** BEGIN STORED DATA **

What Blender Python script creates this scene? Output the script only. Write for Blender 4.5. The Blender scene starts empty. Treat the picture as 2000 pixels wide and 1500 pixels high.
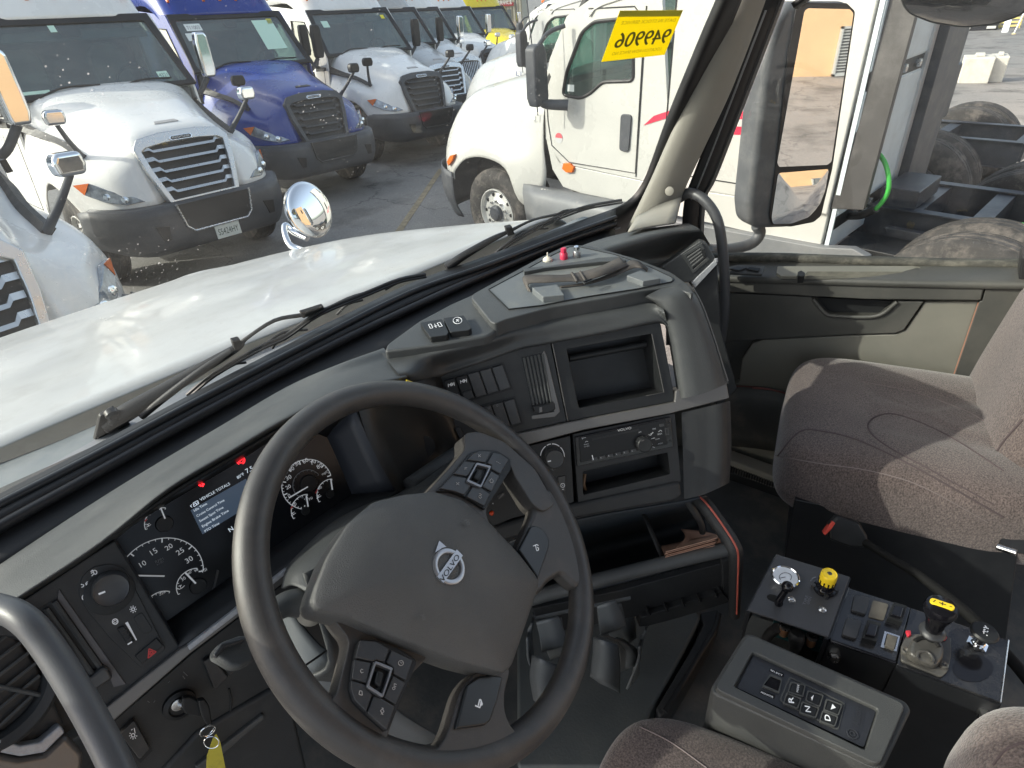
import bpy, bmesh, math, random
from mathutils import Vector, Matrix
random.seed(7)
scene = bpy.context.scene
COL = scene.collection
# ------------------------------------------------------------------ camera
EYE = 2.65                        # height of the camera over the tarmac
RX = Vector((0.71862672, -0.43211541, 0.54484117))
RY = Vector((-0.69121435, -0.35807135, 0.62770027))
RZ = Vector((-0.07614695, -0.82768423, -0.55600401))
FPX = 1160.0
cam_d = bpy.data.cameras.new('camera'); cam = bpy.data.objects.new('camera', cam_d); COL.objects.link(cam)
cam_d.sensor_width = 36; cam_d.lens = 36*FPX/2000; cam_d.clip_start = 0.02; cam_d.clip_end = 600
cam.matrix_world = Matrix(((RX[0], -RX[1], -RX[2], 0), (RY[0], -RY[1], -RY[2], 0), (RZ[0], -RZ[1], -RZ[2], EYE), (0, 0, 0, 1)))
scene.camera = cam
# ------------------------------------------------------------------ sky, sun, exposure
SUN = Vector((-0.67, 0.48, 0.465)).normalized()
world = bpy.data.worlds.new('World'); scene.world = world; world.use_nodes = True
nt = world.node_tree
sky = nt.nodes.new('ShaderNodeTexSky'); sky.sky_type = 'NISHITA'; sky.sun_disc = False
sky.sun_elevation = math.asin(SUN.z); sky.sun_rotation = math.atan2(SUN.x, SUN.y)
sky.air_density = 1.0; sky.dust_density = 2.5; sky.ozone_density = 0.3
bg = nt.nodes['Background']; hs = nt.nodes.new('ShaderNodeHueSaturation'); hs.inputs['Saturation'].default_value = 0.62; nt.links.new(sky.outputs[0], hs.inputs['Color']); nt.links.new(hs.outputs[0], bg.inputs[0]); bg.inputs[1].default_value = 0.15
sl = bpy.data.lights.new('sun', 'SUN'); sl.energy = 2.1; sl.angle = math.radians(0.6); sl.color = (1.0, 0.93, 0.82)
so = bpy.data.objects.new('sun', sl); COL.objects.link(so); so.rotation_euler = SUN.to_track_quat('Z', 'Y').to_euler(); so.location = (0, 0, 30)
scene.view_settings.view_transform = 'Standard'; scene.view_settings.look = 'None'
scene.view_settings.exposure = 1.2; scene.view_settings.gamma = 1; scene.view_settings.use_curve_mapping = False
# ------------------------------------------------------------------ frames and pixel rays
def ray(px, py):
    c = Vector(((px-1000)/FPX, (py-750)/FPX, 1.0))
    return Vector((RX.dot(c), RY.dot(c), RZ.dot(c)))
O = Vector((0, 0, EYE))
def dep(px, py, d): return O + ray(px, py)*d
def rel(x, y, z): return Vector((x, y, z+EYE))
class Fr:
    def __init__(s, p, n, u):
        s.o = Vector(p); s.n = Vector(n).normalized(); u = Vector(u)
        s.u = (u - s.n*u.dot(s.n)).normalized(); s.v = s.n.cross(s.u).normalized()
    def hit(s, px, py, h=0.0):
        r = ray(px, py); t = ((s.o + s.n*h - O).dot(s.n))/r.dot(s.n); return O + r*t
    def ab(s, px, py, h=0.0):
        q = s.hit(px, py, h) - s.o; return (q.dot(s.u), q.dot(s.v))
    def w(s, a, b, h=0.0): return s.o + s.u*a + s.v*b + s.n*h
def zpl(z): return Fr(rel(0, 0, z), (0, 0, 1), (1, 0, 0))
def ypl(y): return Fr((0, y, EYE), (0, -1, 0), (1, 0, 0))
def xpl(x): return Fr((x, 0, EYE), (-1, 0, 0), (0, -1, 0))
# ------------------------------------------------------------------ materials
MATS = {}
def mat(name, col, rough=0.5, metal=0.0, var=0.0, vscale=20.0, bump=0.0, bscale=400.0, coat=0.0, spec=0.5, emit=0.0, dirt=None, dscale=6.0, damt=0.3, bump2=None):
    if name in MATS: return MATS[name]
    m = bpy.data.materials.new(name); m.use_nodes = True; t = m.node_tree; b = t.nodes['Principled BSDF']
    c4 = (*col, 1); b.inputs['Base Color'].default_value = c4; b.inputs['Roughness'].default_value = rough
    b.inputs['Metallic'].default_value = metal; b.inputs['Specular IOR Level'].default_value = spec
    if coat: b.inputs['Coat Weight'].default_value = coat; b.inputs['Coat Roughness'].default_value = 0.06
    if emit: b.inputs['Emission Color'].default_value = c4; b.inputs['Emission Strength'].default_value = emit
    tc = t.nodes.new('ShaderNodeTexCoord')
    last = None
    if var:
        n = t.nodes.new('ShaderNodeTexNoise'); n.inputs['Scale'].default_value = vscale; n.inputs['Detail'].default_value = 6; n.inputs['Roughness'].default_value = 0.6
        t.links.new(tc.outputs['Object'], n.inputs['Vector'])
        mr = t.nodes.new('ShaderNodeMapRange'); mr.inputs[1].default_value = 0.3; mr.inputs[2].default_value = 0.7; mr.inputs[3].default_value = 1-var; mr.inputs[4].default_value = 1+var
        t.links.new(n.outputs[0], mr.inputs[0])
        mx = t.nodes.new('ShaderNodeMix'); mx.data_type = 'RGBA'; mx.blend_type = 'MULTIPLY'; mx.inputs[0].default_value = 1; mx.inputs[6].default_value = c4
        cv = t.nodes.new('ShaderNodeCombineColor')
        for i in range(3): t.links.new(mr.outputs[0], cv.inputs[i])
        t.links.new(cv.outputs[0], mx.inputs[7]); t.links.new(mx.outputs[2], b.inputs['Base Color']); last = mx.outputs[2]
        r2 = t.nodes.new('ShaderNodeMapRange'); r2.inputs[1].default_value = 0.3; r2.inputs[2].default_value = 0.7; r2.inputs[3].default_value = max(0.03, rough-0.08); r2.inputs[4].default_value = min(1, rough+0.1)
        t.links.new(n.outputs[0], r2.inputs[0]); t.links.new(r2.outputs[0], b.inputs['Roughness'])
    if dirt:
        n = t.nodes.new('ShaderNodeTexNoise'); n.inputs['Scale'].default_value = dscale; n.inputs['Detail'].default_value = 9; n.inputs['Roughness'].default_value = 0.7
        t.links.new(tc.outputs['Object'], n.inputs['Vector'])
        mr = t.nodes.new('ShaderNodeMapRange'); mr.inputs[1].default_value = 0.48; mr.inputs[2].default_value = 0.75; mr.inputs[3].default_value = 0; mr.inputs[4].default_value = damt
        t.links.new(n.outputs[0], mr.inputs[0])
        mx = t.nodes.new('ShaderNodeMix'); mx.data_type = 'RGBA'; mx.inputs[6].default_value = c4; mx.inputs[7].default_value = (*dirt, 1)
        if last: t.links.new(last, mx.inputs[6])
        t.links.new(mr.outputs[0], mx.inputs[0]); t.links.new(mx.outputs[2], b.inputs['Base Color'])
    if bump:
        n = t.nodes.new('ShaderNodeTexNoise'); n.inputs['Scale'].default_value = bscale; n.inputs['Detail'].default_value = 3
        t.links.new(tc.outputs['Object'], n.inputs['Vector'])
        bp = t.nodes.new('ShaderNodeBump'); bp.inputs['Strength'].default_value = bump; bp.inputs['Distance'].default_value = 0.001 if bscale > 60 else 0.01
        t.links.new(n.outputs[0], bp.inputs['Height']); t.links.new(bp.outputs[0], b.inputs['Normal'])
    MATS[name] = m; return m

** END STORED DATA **

Quote the listing above in full, except for the pictures.

What Blender Python script creates this scene? Output the script only. Write for Blender 4.5. The Blender scene starts empty. Treat the picture as 2000 pixels wide and 1500 pixels high.
import bpy, bmesh, math, random
from mathutils import Vector, Matrix
random.seed(7)
scene = bpy.context.scene
COL = scene.collection
# ------------------------------------------------------------------ camera
EYE = 2.65                        # height of the camera over the tarmac
RX = Vector((0.71862672, -0.43211541, 0.54484117))
RY = Vector((-0.69121435, -0.35807135, 0.62770027))
RZ = Vector((-0.07614695, -0.82768423, -0.55600401))
FPX = 1160.0
cam_d = bpy.data.cameras.new('camera'); cam = bpy.data.objects.new('camera', cam_d); COL.objects.link(cam)
cam_d.sensor_width = 36; cam_d.lens = 36*FPX/2000; cam_d.clip_start = 0.02; cam_d.clip_end = 600
cam.matrix_world = Matrix(((RX[0], -RX[1], -RX[2], 0), (RY[0], -RY[1], -RY[2], 0), (RZ[0], -RZ[1], -RZ[2], EYE), (0, 0, 0, 1)))
scene.camera = cam
# ------------------------------------------------------------------ sky, sun, exposure
SUN = Vector((-0.67, 0.48, 0.465)).normalized()
world = bpy.data.worlds.new('World'); scene.world = world; world.use_nodes = True
nt = world.node_tree
sky = nt.nodes.new('ShaderNodeTexSky'); sky.sky_type = 'NISHITA'; sky.sun_disc = False
sky.sun_elevation = math.asin(SUN.z); sky.sun_rotation = math.atan2(SUN.x, SUN.y)
sky.air_density = 1.0; sky.dust_density = 2.5; sky.ozone_density = 0.3
bg = nt.nodes['Background']; hs = nt.nodes.new('ShaderNodeHueSaturation'); hs.inputs['Saturation'].default_value = 0.62; nt.links.new(sky.outputs[0], hs.inputs['Color']); nt.links.new(hs.outputs[0], bg.inputs[0]); bg.inputs[1].default_value = 0.15
sl = bpy.data.lights.new('sun', 'SUN'); sl.energy = 2.1; sl.angle = math.radians(0.6); sl.color = (1.0, 0.93, 0.82)
so = bpy.data.objects.new('sun', sl); COL.objects.link(so); so.rotation_euler = SUN.to_track_quat('Z', 'Y').to_euler(); so.location = (0, 0, 30)
scene.view_settings.view_transform = 'Standard'; scene.view_settings.look = 'None'
scene.view_settings.exposure = 1.2; scene.view_settings.gamma = 1; scene.view_settings.use_curve_mapping = False
# ------------------------------------------------------------------ frames and pixel rays
def ray(px, py):
    c = Vector(((px-1000)/FPX, (py-750)/FPX, 1.0))
    return Vector((RX.dot(c), RY.dot(c), RZ.dot(c)))
O = Vector((0, 0, EYE))
def dep(px, py, d): return O + ray(px, py)*d
def rel(x, y, z): return Vector((x, y, z+EYE))
class Fr:
    def __init__(s, p, n, u):
        s.o = Vector(p); s.n = Vector(n).normalized(); u = Vector(u)
        s.u = (u - s.n*u.dot(s.n)).normalized(); s.v = s.n.cross(s.u).normalized()
    def hit(s, px, py, h=0.0):
        r = ray(px, py); t = ((s.o + s.n*h - O).dot(s.n))/r.dot(s.n); return O + r*t
    def ab(s, px, py, h=0.0):
        q = s.hit(px, py, h) - s.o; return (q.dot(s.u), q.dot(s.v))
    def w(s, a, b, h=0.0): return s.o + s.u*a + s.v*b + s.n*h
def zpl(z): return Fr(rel(0, 0, z), (0, 0, 1), (1, 0, 0))
def ypl(y): return Fr((0, y, EYE), (0, -1, 0), (1, 0, 0))
def xpl(x): return Fr((x, 0, EYE), (-1, 0, 0), (0, -1, 0))
# ------------------------------------------------------------------ materials
MATS = {}
def mat(name, col, rough=0.5, metal=0.0, var=0.0, vscale=20.0, bump=0.0, bscale=400.0, coat=0.0, spec=0.5, emit=0.0, dirt=None, dscale=6.0, damt=0.3, bump2=None):
    if name in MATS: return MATS[name]
    m = bpy.data.materials.new(name); m.use_nodes = True; t = m.node_tree; b = t.nodes['Principled BSDF']
    c4 = (*col, 1); b.inputs['Base Color'].default_value = c4; b.inputs['Roughness'].default_value = rough
    b.inputs['Metallic'].default_value = metal; b.inputs['Specular IOR Level'].default_value = spec
    if coat: b.inputs['Coat Weight'].default_value = coat; b.inputs['Coat Roughness'].default_value = 0.06
    if emit: b.inputs['Emission Color'].default_value = c4; b.inputs['Emission Strength'].default_value = emit
    tc = t.nodes.new('ShaderNodeTexCoord')
    last = None
    if var:
        n = t.nodes.new('ShaderNodeTexNoise'); n.inputs['Scale'].default_value = vscale; n.inputs['Detail'].default_value = 6; n.inputs['Roughness'].default_value = 0.6
        t.links.new(tc.outputs['Object'], n.inputs['Vector'])
        mr = t.nodes.new('ShaderNodeMapRange'); mr.inputs[1].default_value = 0.3; mr.inputs[2].default_value = 0.7; mr.inputs[3].default_value = 1-var; mr.inputs[4].default_value = 1+var
        t.links.new(n.outputs[0], mr.inputs[0])
        mx = t.nodes.new('ShaderNodeMix'); mx.data_type = 'RGBA'; mx.blend_type = 'MULTIPLY'; mx.inputs[0].default_value = 1; mx.inputs[6].default_value = c4
        cv = t.nodes.new('ShaderNodeCombineColor')
        for i in range(3): t.links.new(mr.outputs[0], cv.inputs[i])
        t.links.new(cv.outputs[0], mx.inputs[7]); t.links.new(mx.outputs[2], b.inputs['Base Color']); last = mx.outputs[2]
        r2 = t.nodes.new('ShaderNodeMapRange'); r2.inputs[1].default_value = 0.3; r2.inputs[2].default_value = 0.7; r2.inputs[3].default_value = max(0.03, rough-0.08); r2.inputs[4].default_value = min(1, rough+0.1)
        t.links.new(n.outputs[0], r2.inputs[0]); t.links.new(r2.outputs[0], b.inputs['Roughness'])
    if dirt:
        n = t.nodes.new('ShaderNodeTexNoise'); n.inputs['Scale'].default_value = dscale; n.inputs['Detail'].default_value = 9; n.inputs['Roughness'].default_value = 0.7
        t.links.new(tc.outputs['Object'], n.inputs['Vector'])
        mr = t.nodes.new('ShaderNodeMapRange'); mr.inputs[1].default_value = 0.48; mr.inputs[2].default_value = 0.75; mr.inputs[3].default_value = 0; mr.inputs[4].default_value = damt
        t.links.new(n.outputs[0], mr.inputs[0])
        mx = t.nodes.new('ShaderNodeMix'); mx.data_type = 'RGBA'; mx.inputs[6].default_value = c4; mx.inputs[7].default_value = (*dirt, 1)
        if last: t.links.new(last, mx.inputs[6])
        t.links.new(mr.outputs[0], mx.inputs[0]); t.links.new(mx.outputs[2], b.inputs['Base Color'])
    if bump:
        n = t.nodes.new('ShaderNodeTexNoise'); n.inputs['Scale'].default_value = bscale; n.inputs['Detail'].default_value = 3
        t.links.new(tc.outputs['Object'], n.inputs['Vector'])
        bp = t.nodes.new('ShaderNodeBump'); bp.inputs['Strength'].default_value = bump; bp.inputs['Distance'].default_value = 0.001 if bscale > 60 else 0.01
        t.links.new(n.outputs[0], bp.inputs['Height']); t.links.new(bp.outputs[0], b.inputs['Normal'])
    MATS[name] = m; return m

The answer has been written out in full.